III: Ride for McBride

There was a large group going out for the 50-mile route. Ira was nominally leading. I was with a smaller crowd of Slug types. They left before we did, but we caught up to them, got mixed up with them, and the group rearranged itself to the point where I never really did figure out who was with us and who wasn't.

The chain-link fence around the Air Force houses was on Croshaw Road, it turns out. I'd been off by 90 degrees and a few miles. The route turned out to be okay, and Joe agreed that it might be good enough to use again next year. 

I only stopped once for a picture. It was too good to skip. "Attention back stabbing hypocrites thanks for nothing" it said on one side."


"Hope your happy with yourselfs," it said on the other. Both sides!


The author had to be a disgruntled Trumpist. No liberal would own that many American flags.

The folks running the rest stop in Plumsted weren't given the key to the bathrooms as they had been in years past, so we stopped at the CVS on our way back. I don't know what this means for next year's routes. Was this an error, or are we going to have to find a new spot for the 25-mile and 50-mile halfway points?

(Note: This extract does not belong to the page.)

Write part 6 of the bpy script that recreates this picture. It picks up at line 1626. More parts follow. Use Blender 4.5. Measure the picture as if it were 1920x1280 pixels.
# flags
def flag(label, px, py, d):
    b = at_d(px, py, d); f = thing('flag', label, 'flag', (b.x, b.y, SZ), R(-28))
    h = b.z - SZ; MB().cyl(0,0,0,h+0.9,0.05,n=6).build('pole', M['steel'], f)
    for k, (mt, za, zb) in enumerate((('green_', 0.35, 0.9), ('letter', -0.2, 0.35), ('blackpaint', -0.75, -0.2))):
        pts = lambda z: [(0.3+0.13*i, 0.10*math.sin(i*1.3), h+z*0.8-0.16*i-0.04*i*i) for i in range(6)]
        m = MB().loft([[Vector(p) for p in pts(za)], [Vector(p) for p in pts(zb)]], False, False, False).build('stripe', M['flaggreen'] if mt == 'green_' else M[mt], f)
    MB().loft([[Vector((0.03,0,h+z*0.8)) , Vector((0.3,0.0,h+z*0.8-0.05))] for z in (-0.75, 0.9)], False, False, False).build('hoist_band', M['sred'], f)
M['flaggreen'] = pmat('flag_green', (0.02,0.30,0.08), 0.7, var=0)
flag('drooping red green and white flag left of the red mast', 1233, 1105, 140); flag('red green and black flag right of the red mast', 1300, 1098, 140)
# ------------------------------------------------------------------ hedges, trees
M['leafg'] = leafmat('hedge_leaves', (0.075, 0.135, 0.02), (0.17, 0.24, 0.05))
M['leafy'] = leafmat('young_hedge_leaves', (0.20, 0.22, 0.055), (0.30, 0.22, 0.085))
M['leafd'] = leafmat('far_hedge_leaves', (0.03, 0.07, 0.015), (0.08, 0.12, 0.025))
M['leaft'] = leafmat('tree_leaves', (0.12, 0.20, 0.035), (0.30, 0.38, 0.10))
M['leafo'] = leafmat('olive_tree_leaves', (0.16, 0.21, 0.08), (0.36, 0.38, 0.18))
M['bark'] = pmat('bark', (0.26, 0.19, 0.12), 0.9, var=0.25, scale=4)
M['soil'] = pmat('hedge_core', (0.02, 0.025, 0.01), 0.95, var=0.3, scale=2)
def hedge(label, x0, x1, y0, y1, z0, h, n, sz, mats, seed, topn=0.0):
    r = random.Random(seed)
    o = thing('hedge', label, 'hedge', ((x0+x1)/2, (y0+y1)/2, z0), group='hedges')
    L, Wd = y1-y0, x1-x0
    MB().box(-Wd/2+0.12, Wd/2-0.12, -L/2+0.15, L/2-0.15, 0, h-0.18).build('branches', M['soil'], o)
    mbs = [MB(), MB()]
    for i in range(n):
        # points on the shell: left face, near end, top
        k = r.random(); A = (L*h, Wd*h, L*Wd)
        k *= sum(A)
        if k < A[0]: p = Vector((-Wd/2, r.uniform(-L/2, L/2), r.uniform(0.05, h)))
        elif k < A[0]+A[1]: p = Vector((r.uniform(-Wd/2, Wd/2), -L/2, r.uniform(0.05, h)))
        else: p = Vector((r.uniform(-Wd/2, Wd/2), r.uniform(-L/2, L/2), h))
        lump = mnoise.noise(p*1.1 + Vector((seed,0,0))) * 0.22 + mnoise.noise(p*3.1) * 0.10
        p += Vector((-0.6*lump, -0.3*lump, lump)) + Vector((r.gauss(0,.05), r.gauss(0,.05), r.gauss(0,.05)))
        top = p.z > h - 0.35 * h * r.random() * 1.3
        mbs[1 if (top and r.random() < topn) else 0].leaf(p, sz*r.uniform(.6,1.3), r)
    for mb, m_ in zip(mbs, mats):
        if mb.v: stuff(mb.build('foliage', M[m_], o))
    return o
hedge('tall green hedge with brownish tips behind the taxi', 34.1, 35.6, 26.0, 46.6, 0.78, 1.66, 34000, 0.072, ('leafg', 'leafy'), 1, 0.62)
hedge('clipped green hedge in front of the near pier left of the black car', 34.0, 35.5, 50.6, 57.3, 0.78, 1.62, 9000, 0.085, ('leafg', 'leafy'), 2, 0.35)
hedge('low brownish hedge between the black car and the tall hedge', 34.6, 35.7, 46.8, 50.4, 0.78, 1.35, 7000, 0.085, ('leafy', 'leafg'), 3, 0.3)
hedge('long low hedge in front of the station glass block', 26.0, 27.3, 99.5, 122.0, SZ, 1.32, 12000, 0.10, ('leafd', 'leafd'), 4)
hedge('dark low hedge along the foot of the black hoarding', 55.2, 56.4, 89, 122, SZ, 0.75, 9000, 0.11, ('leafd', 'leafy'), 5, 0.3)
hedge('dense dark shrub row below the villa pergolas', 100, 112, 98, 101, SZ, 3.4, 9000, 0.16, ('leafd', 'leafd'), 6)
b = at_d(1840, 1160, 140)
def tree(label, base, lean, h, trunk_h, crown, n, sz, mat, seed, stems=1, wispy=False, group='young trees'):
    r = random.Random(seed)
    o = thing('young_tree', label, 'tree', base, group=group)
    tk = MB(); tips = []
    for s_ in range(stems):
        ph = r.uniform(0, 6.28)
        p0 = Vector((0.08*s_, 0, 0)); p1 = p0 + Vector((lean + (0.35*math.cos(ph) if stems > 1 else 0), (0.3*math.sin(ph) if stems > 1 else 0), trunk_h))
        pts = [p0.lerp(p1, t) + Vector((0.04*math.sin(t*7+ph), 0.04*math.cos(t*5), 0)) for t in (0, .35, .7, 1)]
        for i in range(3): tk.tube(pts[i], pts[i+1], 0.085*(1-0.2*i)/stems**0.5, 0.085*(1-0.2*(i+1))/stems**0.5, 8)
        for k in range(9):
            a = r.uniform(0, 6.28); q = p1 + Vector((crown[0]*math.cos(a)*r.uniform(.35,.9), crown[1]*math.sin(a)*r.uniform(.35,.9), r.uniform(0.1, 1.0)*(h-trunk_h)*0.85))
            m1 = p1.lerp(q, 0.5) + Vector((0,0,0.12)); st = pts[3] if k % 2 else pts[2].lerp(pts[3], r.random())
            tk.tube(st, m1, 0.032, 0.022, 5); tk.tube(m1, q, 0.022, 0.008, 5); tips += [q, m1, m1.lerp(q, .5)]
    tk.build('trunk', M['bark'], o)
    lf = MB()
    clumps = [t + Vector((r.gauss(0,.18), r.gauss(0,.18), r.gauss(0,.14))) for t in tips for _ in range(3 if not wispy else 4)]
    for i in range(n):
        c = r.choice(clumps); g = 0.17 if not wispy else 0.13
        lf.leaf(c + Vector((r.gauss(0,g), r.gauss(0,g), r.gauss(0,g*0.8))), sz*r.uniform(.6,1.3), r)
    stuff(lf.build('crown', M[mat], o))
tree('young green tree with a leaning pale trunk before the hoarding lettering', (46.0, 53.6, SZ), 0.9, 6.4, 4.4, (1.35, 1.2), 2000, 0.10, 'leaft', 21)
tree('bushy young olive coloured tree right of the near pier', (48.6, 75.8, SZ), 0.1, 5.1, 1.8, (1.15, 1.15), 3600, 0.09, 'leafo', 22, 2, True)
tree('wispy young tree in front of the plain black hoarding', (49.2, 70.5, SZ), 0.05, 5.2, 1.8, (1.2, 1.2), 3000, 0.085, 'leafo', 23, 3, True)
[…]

When we got back to Tall Cedars I spent so much time catching up with people in the parking lot that by the time I put my own bike away and changed into a dry t-shirt I missed the entire award ceremony. Dang. I hung around after most of the riders had left so that I could talk to Jared, Judy, and Jenna.

Although the number of cars in the lot seemed fewer than in previous years, Jared had the sense that we had about the same number of riders as usual. We tend to get more donations than riders, and we don't need much to keep the $2000 scholarship going. We did very little in the way of publicity this year; we could always do more. We like keeping it small, though. It's much easier to handle.

Jared hasn't yet posted this year's award recipient on our site, but you can read about previous winners here. You can also still donate; you can donate any time.

IV: Son of Piece of Shit

One more thing: my GPS worked perfectly for the entire 50 Ride for McBride miles. I know that will disappoint some of you out there. I, for one, was relieved.